» SUPPLIED MATERIAL:

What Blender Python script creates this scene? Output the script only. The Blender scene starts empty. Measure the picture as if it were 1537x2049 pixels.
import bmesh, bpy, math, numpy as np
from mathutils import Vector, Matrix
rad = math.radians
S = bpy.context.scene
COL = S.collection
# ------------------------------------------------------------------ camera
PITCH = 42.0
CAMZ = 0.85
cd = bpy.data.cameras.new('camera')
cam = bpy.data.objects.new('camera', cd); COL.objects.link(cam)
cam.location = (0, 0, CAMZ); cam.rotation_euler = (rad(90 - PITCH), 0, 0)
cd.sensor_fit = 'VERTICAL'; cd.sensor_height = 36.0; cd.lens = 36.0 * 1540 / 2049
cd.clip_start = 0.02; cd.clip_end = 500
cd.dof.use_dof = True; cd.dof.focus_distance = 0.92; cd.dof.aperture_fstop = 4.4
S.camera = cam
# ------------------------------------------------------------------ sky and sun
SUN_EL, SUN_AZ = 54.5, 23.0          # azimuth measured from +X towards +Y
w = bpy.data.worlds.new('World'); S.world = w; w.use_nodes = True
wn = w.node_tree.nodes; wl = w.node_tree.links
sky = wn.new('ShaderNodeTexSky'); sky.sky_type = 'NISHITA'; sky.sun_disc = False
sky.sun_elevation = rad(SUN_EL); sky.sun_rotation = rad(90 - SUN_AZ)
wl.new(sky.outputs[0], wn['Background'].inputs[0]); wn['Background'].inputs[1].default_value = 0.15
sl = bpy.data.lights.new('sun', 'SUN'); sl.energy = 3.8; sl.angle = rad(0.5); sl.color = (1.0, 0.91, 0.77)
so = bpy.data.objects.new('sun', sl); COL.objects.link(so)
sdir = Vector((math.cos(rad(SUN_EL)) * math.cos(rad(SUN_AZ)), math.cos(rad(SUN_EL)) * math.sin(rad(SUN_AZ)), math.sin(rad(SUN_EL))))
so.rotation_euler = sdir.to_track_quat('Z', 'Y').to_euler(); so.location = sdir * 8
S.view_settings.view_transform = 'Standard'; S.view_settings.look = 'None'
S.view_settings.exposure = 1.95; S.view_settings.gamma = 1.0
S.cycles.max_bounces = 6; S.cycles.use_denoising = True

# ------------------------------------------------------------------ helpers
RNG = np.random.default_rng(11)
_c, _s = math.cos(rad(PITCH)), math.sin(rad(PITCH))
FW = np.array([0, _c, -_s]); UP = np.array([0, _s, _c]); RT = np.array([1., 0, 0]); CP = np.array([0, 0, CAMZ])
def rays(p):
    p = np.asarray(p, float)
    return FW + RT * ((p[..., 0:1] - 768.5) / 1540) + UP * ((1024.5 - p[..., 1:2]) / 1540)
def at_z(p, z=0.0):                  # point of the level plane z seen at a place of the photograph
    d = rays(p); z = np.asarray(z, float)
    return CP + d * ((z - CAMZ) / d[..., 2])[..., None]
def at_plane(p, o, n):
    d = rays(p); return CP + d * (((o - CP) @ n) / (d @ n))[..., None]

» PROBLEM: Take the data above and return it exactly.

» THE SOLUTION:
What Blender Python script creates this scene? Output the script only. The Blender scene starts empty. Measure the picture as if it were 1537x2049 pixels.
import bmesh, bpy, math, numpy as np
from mathutils import Vector, Matrix
rad = math.radians
S = bpy.context.scene
COL = S.collection
# ------------------------------------------------------------------ camera
PITCH = 42.0
CAMZ = 0.85
cd = bpy.data.cameras.new('camera')
cam = bpy.data.objects.new('camera', cd); COL.objects.link(cam)
cam.location = (0, 0, CAMZ); cam.rotation_euler = (rad(90 - PITCH), 0, 0)
cd.sensor_fit = 'VERTICAL'; cd.sensor_height = 36.0; cd.lens = 36.0 * 1540 / 2049
cd.clip_start = 0.02; cd.clip_end = 500
cd.dof.use_dof = True; cd.dof.focus_distance = 0.92; cd.dof.aperture_fstop = 4.4
S.camera = cam
# ------------------------------------------------------------------ sky and sun
SUN_EL, SUN_AZ = 54.5, 23.0          # azimuth measured from +X towards +Y
w = bpy.data.worlds.new('World'); S.world = w; w.use_nodes = True
wn = w.node_tree.nodes; wl = w.node_tree.links
sky = wn.new('ShaderNodeTexSky'); sky.sky_type = 'NISHITA'; sky.sun_disc = False
sky.sun_elevation = rad(SUN_EL); sky.sun_rotation = rad(90 - SUN_AZ)
wl.new(sky.outputs[0], wn['Background'].inputs[0]); wn['Background'].inputs[1].default_value = 0.15
sl = bpy.data.lights.new('sun', 'SUN'); sl.energy = 3.8; sl.angle = rad(0.5); sl.color = (1.0, 0.91, 0.77)
so = bpy.data.objects.new('sun', sl); COL.objects.link(so)
sdir = Vector((math.cos(rad(SUN_EL)) * math.cos(rad(SUN_AZ)), math.cos(rad(SUN_EL)) * math.sin(rad(SUN_AZ)), math.sin(rad(SUN_EL))))
so.rotation_euler = sdir.to_track_quat('Z', 'Y').to_euler(); so.location = sdir * 8
S.view_settings.view_transform = 'Standard'; S.view_settings.look = 'None'
S.view_settings.exposure = 1.95; S.view_settings.gamma = 1.0
S.cycles.max_bounces = 6; S.cycles.use_denoising = True

# ------------------------------------------------------------------ helpers
RNG = np.random.default_rng(11)
_c, _s = math.cos(rad(PITCH)), math.sin(rad(PITCH))
FW = np.array([0, _c, -_s]); UP = np.array([0, _s, _c]); RT = np.array([1., 0, 0]); CP = np.array([0, 0, CAMZ])
def rays(p):
    p = np.asarray(p, float)
    return FW + RT * ((p[..., 0:1] - 768.5) / 1540) + UP * ((1024.5 - p[..., 1:2]) / 1540)
def at_z(p, z=0.0):                  # point of the level plane z seen at a place of the photograph
    d = rays(p); z = np.asarray(z, float)
    return CP + d * ((z - CAMZ) / d[..., 2])[..., None]
def at_plane(p, o, n):
    d = rays(p); return CP + d * (((o - CP) @ n) / (d @ n))[..., None]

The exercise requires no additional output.